Assim, o consumidor que adere ao sistema de compensação esquiva-se de parte dos custos dos serviços dos quais desfruta, deixando para os consumidores que não têm geração distribuída o pagamento desses custos em suas contas de luz.

Esta parte da história não é contada aos parlamentares, especialmente aos que ainda não perceberam que consumidores de menor renda estão subsidiando este mecanismo.

Mecanismo, aliás, desnecessário, pois tem sido muito bem-sucedido: em 2020, a capacidade instalada aumentou 116%, apesar de o consumo de eletricidade ter caído 1,6% no mesmo período. E as perspectivas futuras são de forte crescimento: a capacidade instalada pode alcançar 24.500 MW em 2030, como aponta o Plano de Expansão de Energia 2030 do governo.

Esta expansão acelerada deveu-se não apenas ao subsídio cruzado, mas também à queda espetacular nos custos de instalação.
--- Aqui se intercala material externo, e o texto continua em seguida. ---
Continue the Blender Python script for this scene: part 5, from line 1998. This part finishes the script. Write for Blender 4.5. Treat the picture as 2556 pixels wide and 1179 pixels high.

O custo das placas solares caiu mais de 70% nos últimos 10 anos e a eficiência energética dos novos equipamentos aumentou 30%, o que fez aumentar a competitividade dos projetos de Geração Distribuída.

Chegou a hora de reavaliar a necessidade deste subsídio que tem transferido bilhões de reais ao ano de quem não tem para quem não precisa.

Além disso, é essencial que as tarifas de uso das redes de distribuição sejam adaptadas para proporcionar uma sinalização mais apurada sobre onde e quanto de mini e microgeração deve ser instalada porque a atual expansão descoordenada pode resultar em ineficiências e elevação de custos sistêmicos.

É por isso que causa muito espanto o empenho de alguns deputados para aprovar – na correria e sem conhecimento técnico, com raríssimas exceções – o substitutivo do Projeto de Lei 5.829/2019. A maioria dos deputados precisa conhecer seu conteúdo e seus perversos efeitos distributivos de renda antes de votar às pressas um projeto que amplia nossas já grandes desigualdades socioeconômicas.

Claudio Sales é Presidente do Instituto Acende Brasil. Eduardo Müller Monteiro e Richard Hochstetler, coautores deste artigo, são diretores da entidade.